Like many players, Thompson said she had to get over her initial anxiety about just how sore an 11-millimeter plastic ball filled with paint actually feels hitting one's body at a velocity of 285 feet per second.

"I was intimidated," she says. "But once I took that first hit and realized it wasn't going to kill me, I was all about going out again.

"With the adrenaline going, you don't feel it that much."

Thompson, whose husband, William, recently returned from a tour of duty in Iraq, says paintball has been a good outlet for stress. And she loves the fact that anyone can play and excel.

"We see 10-year-old kids playing with their grandparents," Thompson says. "You don't have to be in shape. You don't even have to know what you're doing to have fun."

Make splat, not war

Paintball's quasi-militaristic appearance has led to some irksome assumptions about the type of people who play the sport.

"People think we're warmongers," Manahan says.

"But really, it's just a good stress reliever. What better way to take out your frustrations at the end of a work day? It's about focusing as a team and working together. I think that's a positive thing."

So does Donald Madrid.

The 31-year-old Army soldier from Kalihi got back from a stint in Afghanistan three weeks ago and he wasted no time trading in his rifle for a paintgun. The fun, he says, lies in the fact that paintball isn't the real thing.

"In the desert, it's a different type of tactic," Madrid says. "My first day back, I couldn't move. Now I'm back into it — just go out there and be aggressive and have fun.

"I'm super-competitive and you just feel a mean rush when you get someone.

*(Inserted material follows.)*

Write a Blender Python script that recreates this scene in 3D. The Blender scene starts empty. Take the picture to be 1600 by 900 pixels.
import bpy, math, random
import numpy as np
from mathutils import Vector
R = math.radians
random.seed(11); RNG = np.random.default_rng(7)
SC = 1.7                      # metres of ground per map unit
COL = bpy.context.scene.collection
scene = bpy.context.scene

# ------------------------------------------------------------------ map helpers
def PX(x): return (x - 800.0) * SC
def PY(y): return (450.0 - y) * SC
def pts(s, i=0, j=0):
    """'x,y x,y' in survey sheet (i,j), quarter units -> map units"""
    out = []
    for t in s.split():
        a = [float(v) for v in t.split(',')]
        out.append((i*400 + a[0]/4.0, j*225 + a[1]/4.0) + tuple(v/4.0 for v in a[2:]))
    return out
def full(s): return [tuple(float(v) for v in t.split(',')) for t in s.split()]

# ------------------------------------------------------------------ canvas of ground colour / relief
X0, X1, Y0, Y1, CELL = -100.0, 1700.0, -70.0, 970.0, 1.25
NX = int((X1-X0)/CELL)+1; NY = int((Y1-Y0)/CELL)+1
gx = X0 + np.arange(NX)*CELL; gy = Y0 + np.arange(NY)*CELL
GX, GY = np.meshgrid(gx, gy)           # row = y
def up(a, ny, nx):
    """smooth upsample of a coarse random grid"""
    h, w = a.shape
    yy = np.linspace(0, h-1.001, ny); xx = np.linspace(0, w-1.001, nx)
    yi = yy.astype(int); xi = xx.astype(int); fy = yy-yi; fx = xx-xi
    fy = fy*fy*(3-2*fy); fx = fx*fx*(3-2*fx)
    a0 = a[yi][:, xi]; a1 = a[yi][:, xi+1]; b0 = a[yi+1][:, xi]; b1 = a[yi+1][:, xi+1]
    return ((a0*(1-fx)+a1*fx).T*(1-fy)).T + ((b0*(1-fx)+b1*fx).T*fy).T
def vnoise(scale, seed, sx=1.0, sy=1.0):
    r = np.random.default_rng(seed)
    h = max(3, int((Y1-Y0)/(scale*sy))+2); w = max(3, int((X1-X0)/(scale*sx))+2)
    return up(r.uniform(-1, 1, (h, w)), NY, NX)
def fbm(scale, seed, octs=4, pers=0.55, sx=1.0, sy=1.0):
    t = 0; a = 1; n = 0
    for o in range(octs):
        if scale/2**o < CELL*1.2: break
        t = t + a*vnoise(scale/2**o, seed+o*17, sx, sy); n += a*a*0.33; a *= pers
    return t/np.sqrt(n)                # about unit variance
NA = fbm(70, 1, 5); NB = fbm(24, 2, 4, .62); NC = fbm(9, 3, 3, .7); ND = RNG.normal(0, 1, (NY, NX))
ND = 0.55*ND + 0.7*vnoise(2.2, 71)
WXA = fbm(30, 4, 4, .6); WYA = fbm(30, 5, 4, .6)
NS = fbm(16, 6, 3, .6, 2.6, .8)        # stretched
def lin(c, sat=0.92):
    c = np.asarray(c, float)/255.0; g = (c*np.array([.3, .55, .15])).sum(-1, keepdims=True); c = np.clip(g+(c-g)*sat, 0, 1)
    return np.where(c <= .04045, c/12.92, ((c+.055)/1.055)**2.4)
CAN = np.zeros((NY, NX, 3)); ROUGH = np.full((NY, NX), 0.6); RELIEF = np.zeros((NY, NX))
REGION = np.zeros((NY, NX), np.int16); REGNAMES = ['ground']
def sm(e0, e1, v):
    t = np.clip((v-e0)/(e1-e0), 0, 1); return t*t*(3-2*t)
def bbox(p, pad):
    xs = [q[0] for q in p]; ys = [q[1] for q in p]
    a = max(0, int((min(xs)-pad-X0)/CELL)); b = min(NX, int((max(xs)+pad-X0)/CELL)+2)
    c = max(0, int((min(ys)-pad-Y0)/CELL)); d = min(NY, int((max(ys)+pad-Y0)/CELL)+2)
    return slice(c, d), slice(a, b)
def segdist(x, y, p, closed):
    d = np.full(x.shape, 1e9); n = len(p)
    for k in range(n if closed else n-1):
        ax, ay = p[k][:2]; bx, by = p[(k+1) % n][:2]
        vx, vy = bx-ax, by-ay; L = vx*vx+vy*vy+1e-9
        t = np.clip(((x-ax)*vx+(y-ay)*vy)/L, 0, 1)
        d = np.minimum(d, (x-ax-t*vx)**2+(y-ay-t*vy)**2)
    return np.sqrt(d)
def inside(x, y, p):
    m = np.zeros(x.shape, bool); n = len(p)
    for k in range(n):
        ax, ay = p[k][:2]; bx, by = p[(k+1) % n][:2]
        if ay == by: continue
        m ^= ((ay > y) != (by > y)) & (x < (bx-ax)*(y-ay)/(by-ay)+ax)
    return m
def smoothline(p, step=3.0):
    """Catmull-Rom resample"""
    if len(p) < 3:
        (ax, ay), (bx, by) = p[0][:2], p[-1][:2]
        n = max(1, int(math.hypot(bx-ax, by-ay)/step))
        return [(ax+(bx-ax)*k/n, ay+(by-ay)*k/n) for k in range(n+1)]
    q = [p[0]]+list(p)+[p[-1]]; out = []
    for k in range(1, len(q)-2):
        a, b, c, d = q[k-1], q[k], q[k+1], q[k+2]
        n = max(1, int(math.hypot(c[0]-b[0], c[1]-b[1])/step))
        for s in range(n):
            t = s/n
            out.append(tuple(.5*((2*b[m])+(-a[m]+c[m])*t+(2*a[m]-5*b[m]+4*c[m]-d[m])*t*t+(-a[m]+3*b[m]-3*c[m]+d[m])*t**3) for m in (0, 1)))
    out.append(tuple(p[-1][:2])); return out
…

Then at the end of the day, you've gotten rid of all of your stress, and you can just take a shower and eat really good."

Mark Pelchat, a 26-year-old sailor, brought his 12-year-old nephew Steven Farrow to Paintball Hawaii "just for the heck of it."

Pelchat had played his share of paintball back home in Florida, but never on a flat field like this.

"We always played in the woods," he says. "This is more like an arcade game. I'll probably get creamed by some 10-year-olds."